I.
El pueblo en sentido fuerte es la memoria viva de los ancestros, la tradición sedimentada en la costumbre y las instituciones, la prudencia extraída de la historia nacional, los monumentos como testimonio invariable del pasado; en fin, todo aquello que marca su carácter distintivo respecto a los pueblos vecinos.
Si el pueblo fuera la capacidad de la multitud en abstracto para decidir cualquier cosa, todo el género humano sería un solo pueblo. Partiendo de ahí, cabría inferir que las leyes sobre las que se fundan los gobiernos y se erigen las fronteras suponen un obstáculo a la civilización, pues desnaturalizan un fenómeno previo a toda cultura, la humanidad, cuya esencia es intemporal y ahistórica. Es así que de la democracia cosmopolita a la anarquía media un solo paso.
II.
El principio según el cual todos deben ser escuchados antes de tomarse una decisión que los concierna puede considerarse justo, pero no implica el derecho a voto de aquellos a quienes se da audiencia. Se les escucha para conocer el problema, no para resolver cuál sea la solución, tarea para la que no son aptos ni imparciales.

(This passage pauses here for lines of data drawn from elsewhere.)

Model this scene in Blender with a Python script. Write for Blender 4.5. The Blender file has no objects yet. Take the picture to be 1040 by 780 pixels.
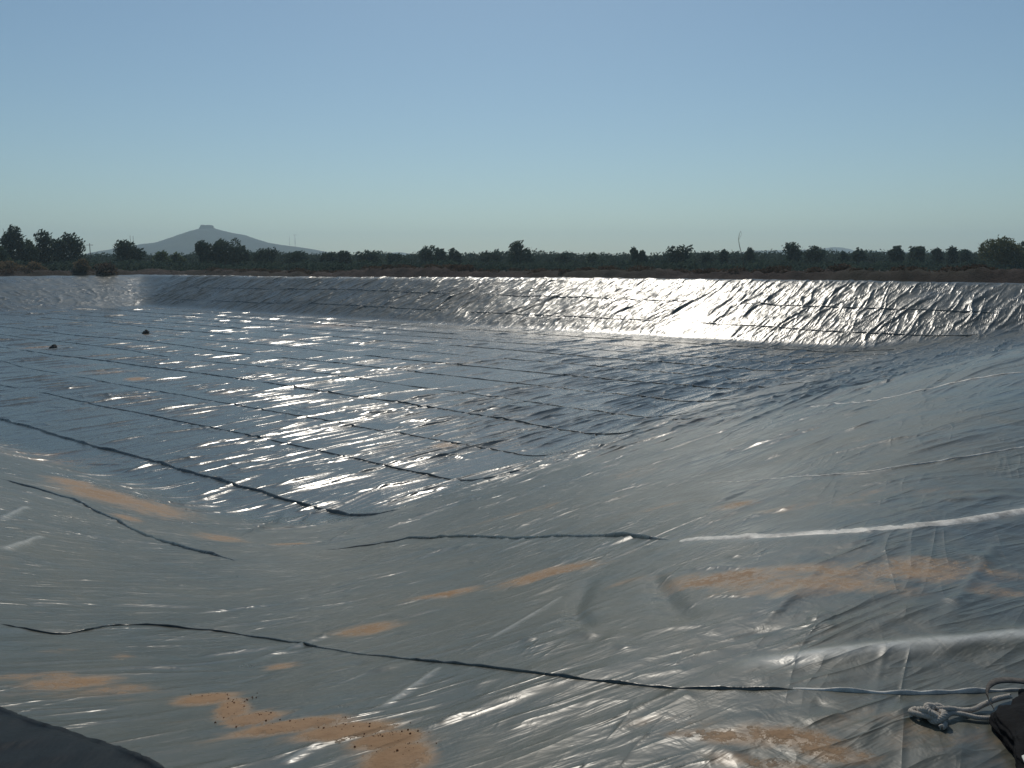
import bpy, bmesh, math, random
import numpy as np
from mathutils import Vector, Matrix, noise as mnoise
rnd = random.Random(7)
scene = bpy.context.scene
COL = scene.collection

# ------------------------------------------------------------------ world data (metres)
SUNLIT_EDGES= [([(1.23,5.66),(1.49,5.32),(1.75,5.07),(2.06,4.91),(2.35,4.86),(2.8,4.89),(3.39,5.08),(3.98,5.32)],0.058,0.012),([(2.15,8.75),(2.48,7.56),(2.82,6.78),(3.41,6.61),(4.61,7.0)],0.014,0.008),([(5.88,15.74),(6.01,14.21),(6.12,12.97),(7.72,11.89)],0.026,0.016)]
SHEEN_LINES= [([(0.88,3.13),(1.15,3.14),(1.4,3.16),(1.84,3.21),(2.25,3.29),(2.63,3.38)],0.05,0.8),([(0.94,6.13),(1.48,5.28),(1.75,5.07),(2.06,4.91),(2.35,4.86),(2.8,4.89),(3.39,5.08),(3.96,5.3)],0.07,0.35),([(-0.55,3.1),(-0.35,3.58)],0.014,0.5),([(-0.15,3.93),(0.31,4.79)],0.012,0.45),([(-0.82,2.61),(-0.71,2.81)],0.014,0.45),([(-6.54,9.89),(-7.49,12.0)],0.05,0.5),([(-5.05,7.59),(-5.7,9.34)],0.045,0.55)]
SEAMS= [[(-3.22,4.77),(-2.83,4.74),(-2.6,5.13),(-2.06,5.12),(-1.58,4.86),(-0.68,3.98),(-0.33,3.66),(0.17,3.24),(0.48,3.05),(0.77,2.93),(1.08,2.87)],[(-2.71,11.13),(-1.67,10.88),(-1.03,10.12),(0.0,8.25),(0.71,6.91),(1.19,5.8)],[(-10.42,15.89),(-8.63,14.82),(-6.3,12.68),(-4.89,10.93),(-3.46,9.62)]]
SUNLIT_EDGE_PATH= [(1.08,2.88),(1.27,2.84),(1.48,2.81),(1.71,2.82),(1.95,2.83)]
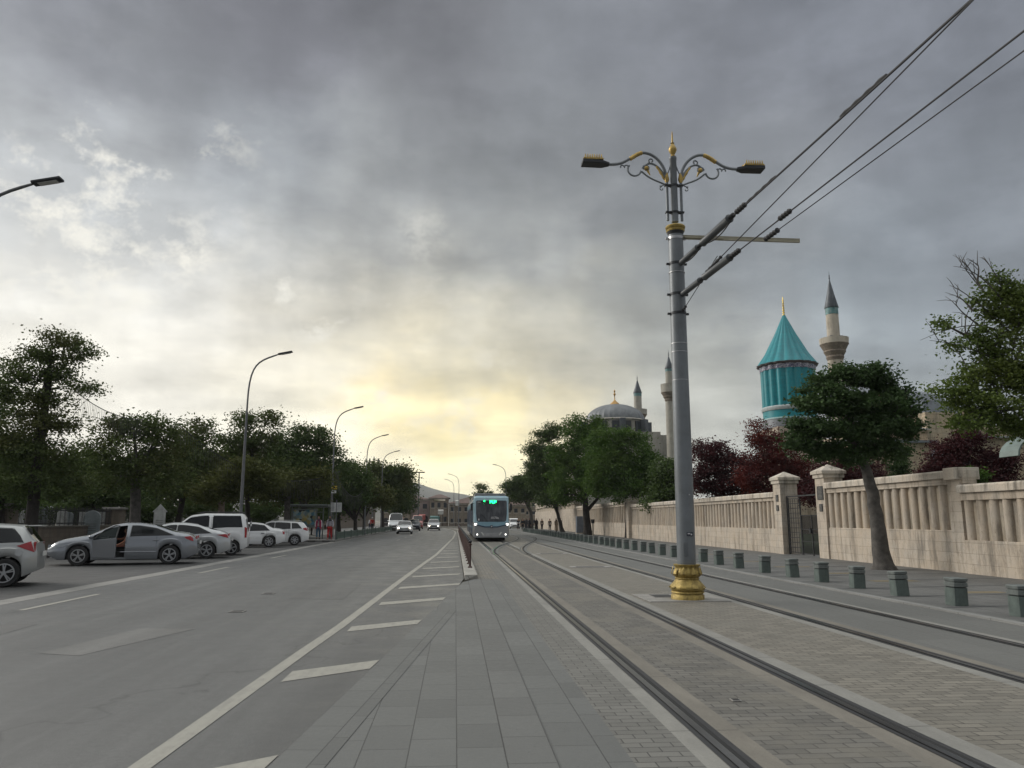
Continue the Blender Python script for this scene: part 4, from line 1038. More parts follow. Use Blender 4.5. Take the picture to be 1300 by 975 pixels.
m,nt,bb=newmat('clear_car_glass'); bb.inputs['Base Color'].default_value=(.05,.07,.07,1); bb.inputs['Alpha'].default_value=.35; bb.inputs['Roughness'].default_value=.05
b=MB(); b.add([(-.02,.0,.87),(-.42,-.08,1.21),(-.80,-.13,1.35),(-.96,-.13,1.35),(-.97,0,.95)],[(0,1,2,3,4)]); b.build('door_glass',m,dr)
b=MB(); b.sphere((-.05,.14,.98),.10,10,7,(.75,1,.7)); b.build('mirror',M_sgrey,dr,True)
HAT=dict(L=4.14,W=1.78,r=.33,wheels=(-1.36,1.30),low=.20,rnd=.5,tap=.18,rake=.07,
  top=[(-2.09,.95),(-2.0,1.12),(-1.82,1.36),(-1.55,1.44),(-.3,1.50),(.2,1.47),(.5,1.36),(1.15,1.02),(1.6,.92),(2.0,.78),(2.15,.6)],
  belt=[(-2.15,1.0),(-1.5,1.02),(0,.95),(1.1,.90),(1.6,.82),(2.15,.58)],
  win=[(-1.72,-1.14,-1.42,-1.12),(-1.02,-.12,-1.0,-.14),(-.02,.98,-.06,.5)],ws=(.42,1.18),rw=(-2.10,-1.66),tail=((-2.02,.80),(-1.60,.94),(-1.96,1.06),(-1.56,.96)),head=((1.7,.66),(2.1,.6),(1.55,.74),(2.05,.74)),
  seams=[(-.07,.3,1.4),(-.95,.6,1.0)],handles=(-.85,.15),hz=.84,mirror=.82)
a1=R(200); l1=car_loc(-1.36,.88,a1,(-10.62,19.45))
ht=car('parked_hatchback','silver hatchback cut off by the left edge of the photo, red tail light showing','car',(l1[0],l1[1],-.008),a1,HAT,M_silver,'cars parked in the bay on the left')
b=MB(); Rm=Matrix.Rotation(R(-90),3,'X'); b.lathe([(.085,-.004),(.085,.004)],(-1.62,.886,.80),20,True,rot=Rm); b.build('fuel_flap',M_silver2,ht,True)
b=MB(); b.box((-1.86,0,1.425),(.28,1.10,.03)); b.build('roof_spoiler',M_silver,ht,bevel=.01)
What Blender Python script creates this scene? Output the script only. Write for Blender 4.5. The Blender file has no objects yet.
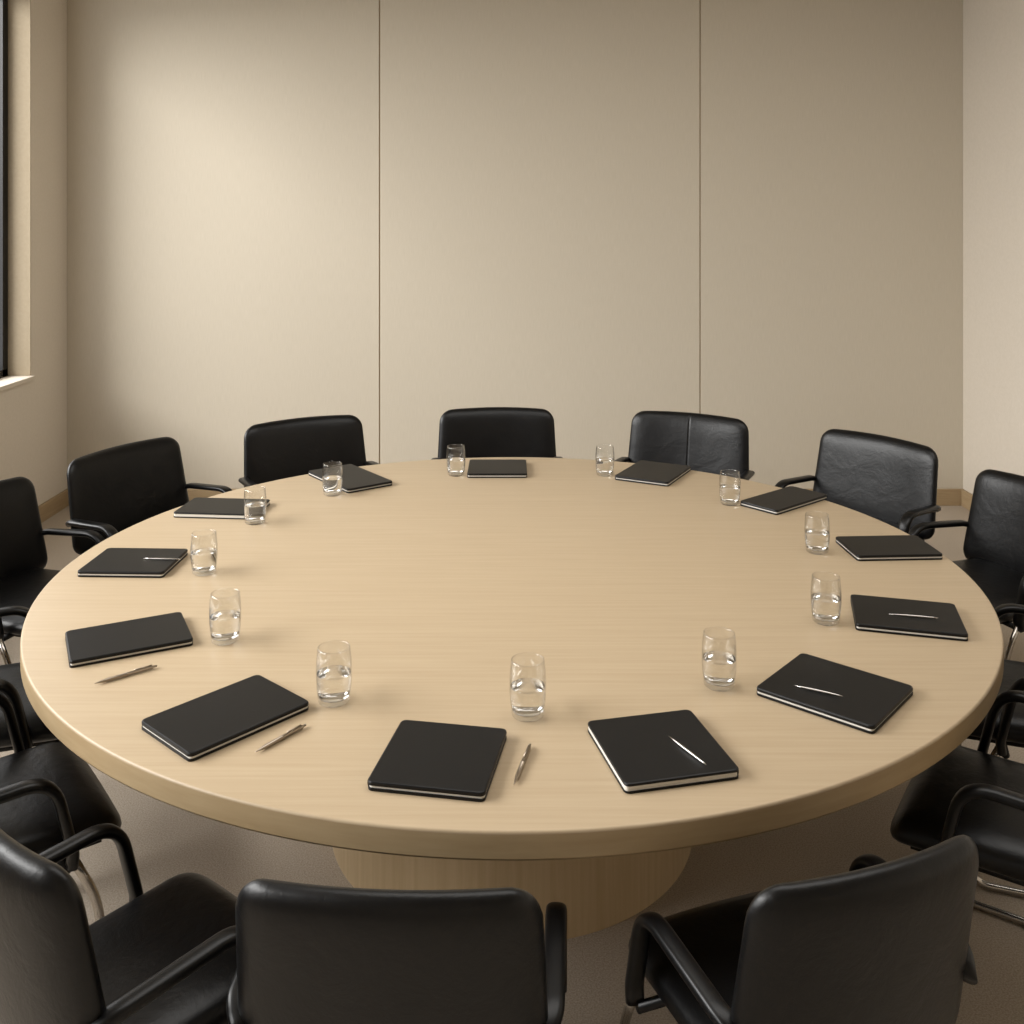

Es por ello que las cuestiones difíciles no las despacha la mayoría ciudadana, sino que quedan en manos de los mejores, los cuales han de ser pocos para evitar la vacilación o el disenso. Así, resulta inconcebible una política económica que, representando intereses contrapuestos, adopte sus decisiones asambleariamente, esto es, sin planificación y, por así decirlo, al calor del momento; o un mando militar que, al fijar su estrategia, dé preponderancia al criterio de los rangos más bajos por ser los más numerosos, mientras soslaya el de los generales.
III.
Por otro lado, si hay algo infinitamente más dañino que la locura de uno solo es la demencia colectiva. Un loco puede ser aislado y corregido, como hacemos al envolvernos las heridas y contusiones, que sanan con el tiempo; muchos, en cambio, deben ser combatidos y extirpados del cuerpo social al modo de cánceres, dado que, al igual que éstos, descomponen progresivamente el organismo.
La locura, lejos de ser una singularidad histórica, constituye el estado connatural de todo pueblo, el cual, cuando se le permite fallar por mayoría, obra como un insensato, pues toma muchas decisiones que, al revelarse equivocadas, poco después repudia, cuando habría sido más juicioso seguir al partido que desde el comienzo las censuró. Procede al revés que el sabio, toda vez que éste se rige por principios y claras razones, acudiendo acaso a otros más capaces si titubea. Por el contrario, el idiota ignora a los más prudentes, sigue ciegamente a los que se apasionan y dan mayores voces, y sólo triunfa de su propia estupidez tras penosas experiencias, pagando con ello un precio muy alto.
El mismo pueblo al que se adula llamándolo soberano es tratado permanentemente como un menor de edad. Por este motivo no se procesa ni se castiga a los votantes por otorgar su confianza a mandatarios incapaces y desleales, ni por promover leyes inicuas o adherirse a ideologías que manifiestamente perjudican al interés común. En su lugar, o bien se suspende el juicio sobre qué sea lo bueno o lo malo (lo que es el efecto más perverso de la democracia), o bien se da por hecho que no hubo en el yerro mala intención, conduciéndonos de esta manera como hacemos al juzgar las culpas de los niños.